The trade war and its effects on both nations are obvious and far-reaching. Vyas said that the economic impact of escalating tensions between the U.S. and China is inevitable.

“The question is at what point will this slow down the economy,” Vyas said. “We just don’t know yet.”

Yet even as the trade war continues to affect citizens of both Guangzhou and Los Angeles, the bond between the two sister cities seems to remain as strong as ever.

“I think the relationship itself will not suffer too much harm,” Peck said.”

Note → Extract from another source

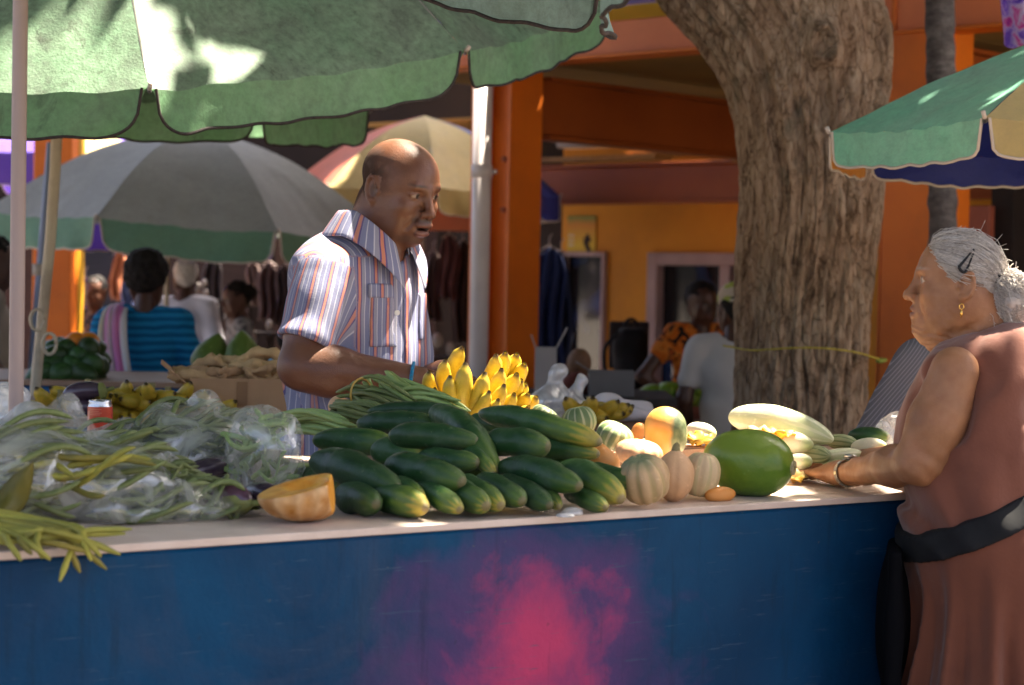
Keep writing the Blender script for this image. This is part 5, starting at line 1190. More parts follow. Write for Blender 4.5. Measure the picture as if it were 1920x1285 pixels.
CK = [  # x0 y0 d0  x1 y1 d1  radius(px)  bend(px, up)  words
 (672, 795, 3.66, 815, 797, 3.60, 22, 4, 'dark cucumber lying across the top left of the heap'),
 (812, 775, 3.60, 930, 884, 3.38, 27, 22, 'thick curved cucumber arching down over the middle of the heap'),
 (732, 818, 3.46, 892, 828, 3.42, 25, 5, 'straight cucumber on top at the centre of the heap'),
 (590, 826, 3.62, 742, 838, 3.55, 25, 3, 'cucumber whose left end meets the crumpled plastic bag'),
 (700, 845, 3.50, 800, 862, 3.45, 29, 2, 'blunt dark cucumber tucked under the topmost straight one'),
 (780, 866, 3.42, 893, 868, 3.37, 23, 3, 'cucumber with paler green tip below the topmost straight one'),
 (872, 838, 3.44, 924, 888, 3.36, 16, 4, 'slim yellow green cucumber squeezed under the arching one'),
 (588, 866, 3.38, 744, 918, 3.22, 33, 10, 'big yellow tipped cucumber behind the cut pumpkin'),
 (728, 878, 3.34, 864, 905, 3.22, 31, 8, 'fat dark cucumber in front centre of the second row'),
 (742, 902, 3.27, 792, 938, 3.19, 17, 2, 'small yellowish cucumber wedged between two front ones'),
 (640, 928, 3.27, 704, 952, 3.16, 29, 2, 'streaky yellow ended cucumber right of the cut pumpkin'),
 (705, 930, 3.26, 796, 957, 3.14, 27, 3, 'bottom row cucumber with dull grey green end, third from the cut pumpkin'),
 (785, 915, 3.27, 861, 956, 3.15, 22, 3, 'bottom row cucumber with scuffed yellow end'),
 (832, 912, 3.30, 910, 950, 3.18, 27, 2, 'round nosed bottom row cucumber left of the ribbed one'),
 (862, 905, 3.32, 938, 948, 3.20, 25, 3, 'bright ended cucumber in the middle of the bottom row'),
 (898, 900, 3.34, 978, 940, 3.22, 24, 2, 'bottom row cucumber with a withered flower at its tip'),
 (935, 902, 3.36, 1030, 948, 3.22, 24, 3, 'long bottom row cucumber right of the flower tipped one'),
 (900, 775, 3.60, 1124, 830, 3.44, 23, 8, 'longest cucumber slanting down to the right on top of the heap'),
 (918, 832, 3.46, 1024, 838, 3.40, 29, 4, 'stout cucumber under the longest slanting one'),
 (1000, 838, 3.52, 1120, 852, 3.46, 19, 2, 'shadowed cucumber under the tip of the longest one'),
 (935, 880, 3.40, 1085, 912, 3.25, 29, 9, 'large smooth cucumber on the right of the second row'),
 (1055, 880, 3.42, 1163, 936, 3.27, 30, 8, 'dark cucumber leaning at the right end of the heap'),
 (1105, 884, 3.46, 1186, 906, 3.38, 23, 2, 'cucumber with pale cut stem end beside the ribbed pumpkin'),
 (1062, 922, 3.36, 1135, 952, 3.24, 18, 2, 'small bright green cucumber at the bottom right of the heap'),
 (995, 900, 3.36, 1048, 950, 3.25, 16, 2, 'slim yellow green cucumber in the bottom row'),
 (885, 786, 3.66, 960, 815, 3.60, 18, 2, 'cucumber half hidden behind the arching one'),
 (690, 772, 3.82, 860, 770, 3.78, 14, 4, 'slender cucumber at the back of the heap under the beans'),
 (1005, 872, 3.55, 1100, 880, 3.50, 26, 2, 'shaded cucumber in the middle of the right half of the heap'),
 (850, 880, 3.50, 930, 890, 3.44, 25, 2, 'shaded cucumber deep in the centre of the heap'),
 (560, 905, 3.55, 640, 915, 3.40, 28, 2, 'shaded cucumber behind the cut pumpkin half'),
]
for x0, y0, d0, x1, y1, d1, r, b, w in CK:
    d = (d0+d1)/2; R_ = r/ppm(d)*1.02; p0, p1 = at(x0, y0, d0), at(x1, y1, d1); ax = nrm(p1-p0)
    lowz = HT+R_*.98; p0[2] = max(p0[2], lowz); p1[2] = max(p1[2], lowz)
    veg('cucumber', w, p0-ax*R_*.15, p1+ax*R_*.25, sup(R_, 3.0, .5, -.05), m_cuk, 'cucumber', 'cucumbers heaped on the counter', bend=b/ppm(d), noise=.16, seed=int(x0), nu=40, nv=36, ribs=9, rd=.022)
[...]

Peck said that “business is business” between the two cities and that this is separate from national politics. He notes how political leaders can maintain a strong relationship despite the trade war because the trade war is “really between the national leadership of both countries at the federal level, it’s not at the state and local level as much.”

Sister city programs between the two cities carry on, so there are still efforts at the state level to maintain a positive relationship.

“In the near term, the trade war will not have that much of a negative impact on the cultural ties between China and the U.S.” Peck said.